水圧破砕法という、
地下深くの岩盤(シェール層)に超高圧の水と化学物質を注入して
岩盤を破壊し
無数の亀裂を生じさせる手法があります。
「フラッキング」とも呼ばれています。

これにより、
今までの方法では採掘不可能だった場所に存在する
天然ガスや石油などの掘削が可能になってしまいました。


この方法では
通常深さ2000から3000mの坑井を掘り、
そこから
水平方向に2000から3000mの坑井を掘ります。
そして
その岩盤を破壊しながら
原油やガスを採掘していきます。


cropped-fracking-infographic
sites.psu.edu



この方法によって
石油会社は再び膨大な利益を得ることとなりました。

それと引き換えに
大地を支える重要な岩盤は、
ひどく破壊されることとなります。

でも
破壊し尽くすのは
ひと目につかない深い地下のために、
どれだけ大きな被害を起こしても
誰にもわからないのです。



いつくかわかっている問題を挙げてみましょう。

大量の水を使用
米国環境保護局EPAのデータでは、
2010年に約3万5千の油田の水圧破砕法に使用した水の量は、約2,700億から5,300億リットルと見積もられています。

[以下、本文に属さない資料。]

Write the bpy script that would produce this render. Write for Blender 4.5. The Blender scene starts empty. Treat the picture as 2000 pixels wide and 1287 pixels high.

大都市で通常使用する水の量に相当します。
水圧破砕法で使用する水は、
貯留水や地下水を汲み上げ、トレーラーによって運搬されるので、水を採取する地域の水不足や大気汚染、道路状況の悪化などの一因となります。


有毒化学薬品の使用と情報公開義務の欠如
水圧破砕法に使用される約600種類もの化学物質は、人や動植物に悪影響を与えます。
これらの化学物質は、州によっては情報を公開する義務がないために、何がどれだけ使われているのかを告知することはありません。

原油流出による地下水と土壌の汚染
原油流出はさまざまな段階で発生しています。
岩盤の破壊場所だけではなく、
ピットと呼ばれる採取した混合液を一時的に貯留しておく人工池からの流出や、
パイプラインからの漏洩事故による川や大地の汚染は著しいものです。

米国環境保護局の調査では
2006~2012年の7年間にかけてノースダコタ州、コロラド州、ペンシルバニア州、ニューメキシコ州の4つの州で、
水圧破砕法作業中の原油流出とガス漏れは
457件あったことを公表しています。

この事故件数は、
水圧破砕作業中 (数日~数週間) に発生したものに限られています。

デューク大学の研究チームが調査した結果では、
米国環境保護局の調査と同じ4州を対象にしています。

その結果、
2005~2014年の10年間における原油流出とガス漏れ事故件数は、
政府が公表した漏れ事故件数の14倍以上の6,648件が確認されました。  


その中には、
なんと
10万リットルもの原油流出事故も含まれていました。

ところが、
地下深い部分なので
誰も深刻には考えないのです。

 

fracking-natural-gas-image bigthink.com


地下水汚染
水圧破砕法で使われる化学物質が地下水脈に混入していることが疑われるケースが発生しています。

砂とプロパント原材料の掘削
水圧破砕法で破壊した岩盤の亀裂が塞がるのを防ぐために使われているプロパントという材料の原料である砂等の掘削による環境への影響も問題化されています。

大気汚染
水圧破砕法で使用される化学物質や
行程で発生するメタンガスなどによって
大気が汚染され
周辺住民の健康問題に発展しています。


騒音・振動による被害
水圧破砕法には大きな騒音と振動が発生します。
それが原因で
病気になったり引っ越しせざるをえない人が続出しています。


廃液処理
水圧破砕法に使用された膨大な量の水と化学物質の廃液の25~100%は、
放置されています。


地震
水圧破砕法によって深い岩盤を破壊されてしまった地域では
多数の地震が発生して問題となっています。
この問題を放置すると大地震に繋がる可能性があるとも推測されています。

この図は、
水圧破砕法をはじめたオクラホマ州の地震発生数のグラフです。

Oklahoma-earthquakes-graph1 quenchnj.com



一番大きな問題は、
製油業界の力が強く
政府も企業の利益を優先させているのが現状です。

水圧破砕法による環境破壊と地下汚染の検証は
極めて難しく
大地を破壊していることについての糾弾は
実質上不可能なのです。
 

だから、
やりたい放題。
大地がどう汚染されようと
ばれないから
お金儲け優先になっています。


今だけよければ、
見えないところはどうなってもかまわない
という行動は、
現在あらゆるところで見られます。

法律に触れなければ何をしてもよいとか、
見えないところでは悪事を働いてもよいとか、
動物でさえ絶対にやらないことです。

明るい未来を築くためには
理念理想と言動を一致していくことです。